Books
People sometimes ask me what books I have read recently and would recommend to others. Here are some that I have read over the summer and enjoyed:
The Thief - My son and I both enjoyed this immensely. It is classified as suitable for ages 9 - 12, but I found it well-written and engaging for myself as well. The sequels Queen of Attolia and King of Attolia are even better.
Magyk and Flyte - Too easily dismissed as Harry Potter wanna-bes, these two "magician-in-training" novels are set in a much more whimsical and amusing world than Potter's England. These have the joie de vivre that most of the Potter books lack.
Tale of Two Cities - one of Dickens' most accessible novels, with a classic icon of literature: the blood-thirsty Madame Defarge, knitting at the foot of the guillotine.
The Five People You Meet in Heaven - a parable-like musing on the big questions of life. A beautiful book.
Labyrinths of Reason - What is knowledge? What is logic? What is paradox? A lucid and accessible discussion of the question of what it means to know something.
Notes From a Big Country - a collection of hilarious articles in which author Bill Bryson explains life in the USA to British readers.
Tell It To the Hand - a very funny discussion of the erosion of public politeness.
Fuzzy Thinking - Fuzzy logic guru Bart Kosko muses on the past, present and future of his field.
The Alchemist - Reminiscent of some of Kalil Gibran's work. Addresses the opportunities and risks of following your dreams. Big issues, set in a simple story of a young Spaniard who dreams of the pyramids.
The Tipping Point - I actually read this before the summer, but I'm recommending it anyway. Interesting study of the way trends get started.
Excession - grand space-opera science fiction by my favourite SF author, Iain M. Banks. Nobody does it better.
The Intelligencer - In the spirit of Possession, with a bit of Da Vinci Code tossed in. A collection of encoded manuscripts from Elizabethan England is found. Simultaneously with the story of their decoding, the story of their encoding is told.
Turing (A Novel About Computation) - the title pretty much says it all. One of the main characters is an AI named ... you guessed it ... Turing. The author is Christos Papadimitriou, a theoretical computer scientist of great renown, and as it turns out, considerable narrative skill.
Worlds That Weren't - a collection of four novellas of alternate history.
Krakatoa - the history of the island volcano (it's west of Java, despite the title of that movie) that blew up in 1883. Fascinating to read this so soon after the tsunami disaster in the same part of the world. The Krakatoa explosion was the first major event to be known almost immediately around the world, thanks to the newly installed telegraph wires that linked continents.
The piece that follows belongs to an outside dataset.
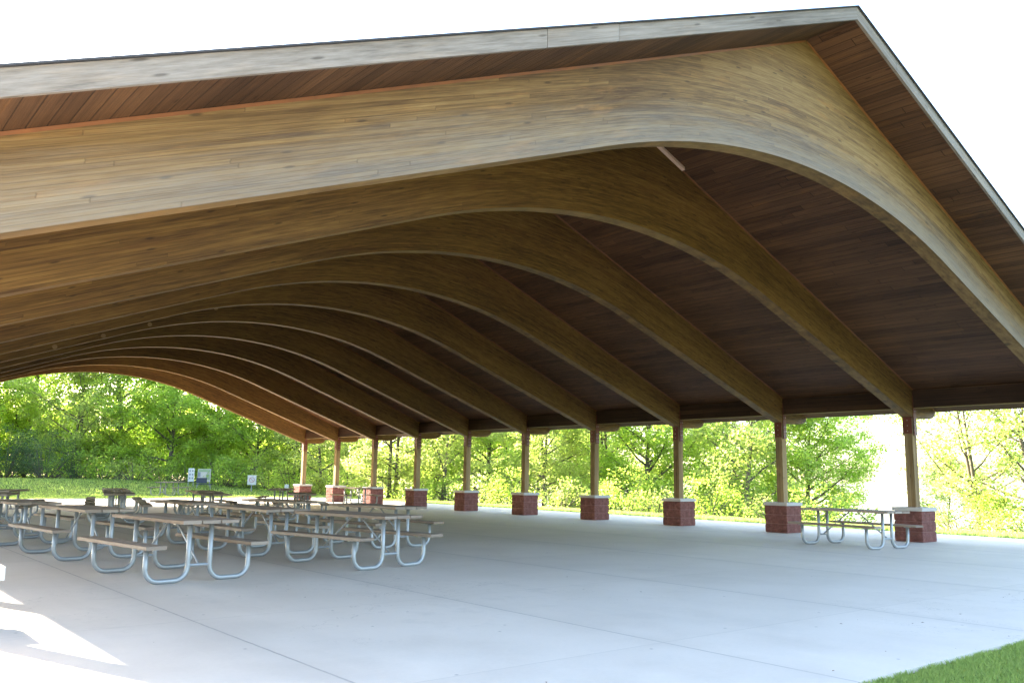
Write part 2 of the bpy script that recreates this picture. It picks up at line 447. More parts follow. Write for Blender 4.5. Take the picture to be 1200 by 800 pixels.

The Girl Who Played Go - set in Manchuria in the 1930's, dealing with the relationship between a Japanese soldier and a Chinese girl. The chapters alternate back and forth between the two characters' points of view.
Isaac Newton - James Gleick does a great job of introducing the man behind so much of modern mathematics and physics.
Memoirs of a Geisha - the woman on whose life this novel is based has claimed that it contains many falsehoods about geisha life. The author stands by his version.